START The input

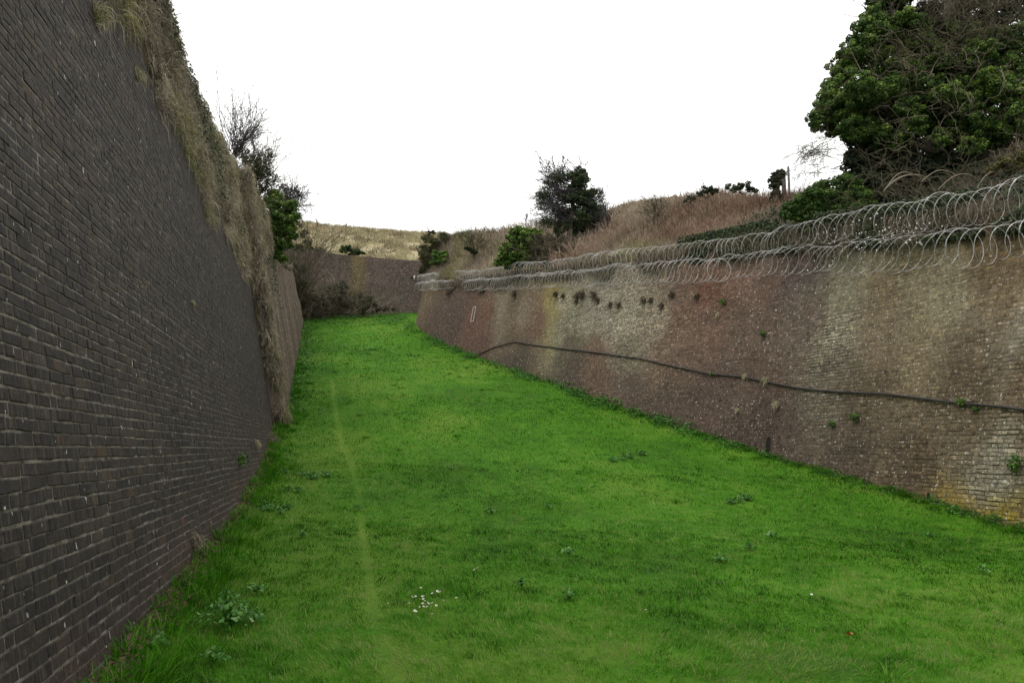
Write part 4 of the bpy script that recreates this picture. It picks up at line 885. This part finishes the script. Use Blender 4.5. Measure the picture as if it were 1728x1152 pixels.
bush('ivy_bush', 'low rounded ivy bush on the wall top, left foot of the big ivy tree', 'bush', [(1335, 352, 17), (1352, 340, 22), (1375, 328, 25), (1400, 318, 26), (1425, 308, 24), (1365, 362, 20), (1395, 350, 28), (1425, 340, 28), (1450, 352, 26), (1345, 368, 14), (1400, 375, 18), (1440, 325, 24), (1462, 335, 24), (1470, 365, 22), (1420, 365, 22), (1380, 350, 24), (1325, 362, 12), (1445, 375, 16)], 20.2, M['ivy'], 81, 300, .058, (.1, .85), 14)
# bramble thicket under the tree
rng = np.random.default_rng(82); e = empty('bramble_thicket', P3(1570, 375, 18.6)); tag(e, 'tangle of arching bare bramble stems in the shade under the ivy tree', 'bramble')
a = Acc()
for _ in range(210):
    c = at(rng.uniform(1440, 1740), rng.uniform(300, 385), rng.uniform(18.2, 20.5)); d = np.array([rng.normal(0, .9), -.5, rng.normal(.5, .4)])
    grow(a, rng, c, d, 1.1, .009, 1, [4], .55, .16, -.13, .7, 3, 9, .6, .005)
for x in (1545, 1548, 1556, 1612, 1640, 1690):
    P = polyline(rng, at(x + 14, 305, 17.8), np.array([-.5, -.2, .35]), 1.4, 10, .05, -.16); V, f = tube(P, np.linspace(.013, .007, 11), 4); a.add(V, f, tint=.95)
a.build('stems', M['twig'], e)
a = Acc(); blob_leaves(a, [P3(x, y, 20.0) + (r * pm(20),) for x, y, r in ((1480, 365, 30), (1520, 345, 34), (1560, 360, 30), (1600, 340, 30), (1500, 320, 34), (1640, 330, 28), (1680, 330, 26), (1720, 330, 30))], 60, .08, rng, (.0, .45), 10); a.build('foliage', M['ivyd'], e)
bush('yellow_bush', 'yellow green leafy bush at the right photo edge above the wire', 'bush', [(1690, 275, 17), (1715, 268, 20), (1735, 262, 22), (1670, 288, 12), (1720, 285, 18), (1760, 262, 26)], 17.6, M['olive'], 83, 260, .05, (.3, .95), 12, {'n': 10, 'r': .012, 'ch': [6, 3], 'tint': .7})
bush('green_bush', 'dark leafy bush on the bank at the right photo edge, under the yellow bush', 'bush', [(1700, 312, 18), (1725, 305, 20), (1745, 318, 22), (1680, 318, 14), (1770, 310, 26)], 17.6, M['ivy'], 84, 200, .06, (.1, .7), 10)
# thorn tree in the middle of the right bank
def thorn():
    Y = 36.0; rng = np.random.default_rng(91); s = pm(Y); base = at(962, 402, Y); e = empty('thorn_tree', [float(v) for v in base]); tag(e, 'wind swept dark thorn tree with ivy clad middle on the skyline of the right bank', 'tree')
    a = Acc(); P = np.array([base + [0, 0, -.5], base + [0, 0, .5], at(966, 355, Y), at(968, 310, Y), at(972, 285, Y)]); V, f = tube(P, [.16, .13, .10, .07, .03], 8); a.add(V, f); a.build('trunk', M['bark'], e)
    tw = Acc()
    for _ in range(85):
        st = at(rng.uniform(950, 975), rng.uniform(300, 385), Y + rng.normal(0, .2)); ang = rng.uniform(-.15, .75)
        d = np.array([-1, rng.normal(0, .55), ang + .1]); grow(tw, rng, st, d, rng.uniform(.8, 1.55), .022, 2, [5, 4], .35, .12, .012, .5, 3, 6, .42, .0085)
    for _ in range(44):
        st = at(rng.uniform(975, 995), rng.uniform(330, 392), Y + rng.normal(0, .2)); d = np.array([1, rng.normal(0, .55), rng.uniform(-.1, .65)]); grow(tw, rng, st, d, rng.uniform(.5, 1.0), .02, 2, [5, 4], .35, .14, .012, .55, 3, 6, .45, .0085)
    for _ in range(26):
        st = at(rng.uniform(945, 990), rng.uniform(280, 320), Y); d = np.array([rng.normal(-.3, .6), rng.normal(0, .5), 1]); grow(tw, rng, st, d, .45, .014, 2, [4, 3], .35, .14, 0, .6, 3, 5, .5, .0085)
    tw.build('twigs', M['gtwig'], e)
    a = Acc(); B = [(975, 290, 15), (985, 305, 18), (970, 310, 18), (990, 330, 18), (975, 340, 22), (995, 350, 17), (965, 360, 22), (985, 370, 22), (955, 380, 20), (1000, 372, 14), (960, 335, 15), (975, 385, 20), (962, 298, 10), (982, 296, 14), (968, 322, 18), (978, 318, 18), (992, 340, 16), (1005, 358, 12), (948, 362, 14), (945, 388, 14), (1008, 380, 12)]
    blob_leaves(a, [P3(x, y, Y + rng.normal(0, .2)) + (r * s,) for x, y, r in B], 190, .070, rng, (.25, 1.0), 12)
    blob_leaves(a, [P3(x, y, Y + rng.normal(0, .3)) + (r * s,) for x, y, r in ((930, 318, 18), (915, 330, 14), (935, 305, 22), (925, 330, 24), (935, 355, 24), (925, 375, 18), (950, 290, 18), (1012, 345, 18), (1020, 368, 18), (1005, 325, 16), (945, 330, 24), (915, 345, 16))], 62, .055, rng, (.3, 1.0), 13)
    a.build('ivy_foliage', M['ivyd'], e)
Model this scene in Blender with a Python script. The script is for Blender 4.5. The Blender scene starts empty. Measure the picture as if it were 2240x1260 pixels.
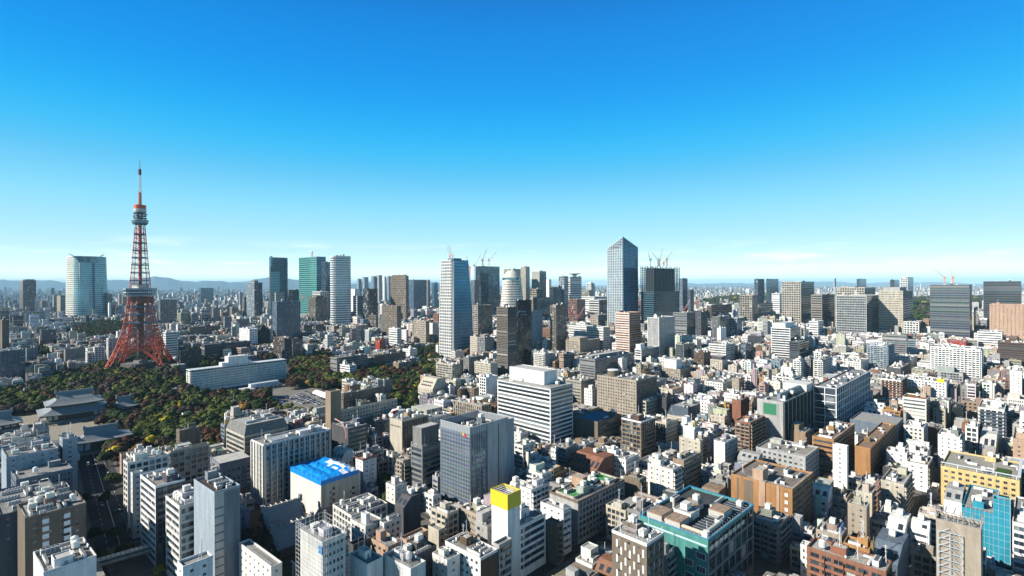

END The input

-- Aim --
Of the lines in this listing, report how many contain the string "empty", and give the number only.

-- Solution for this task --
3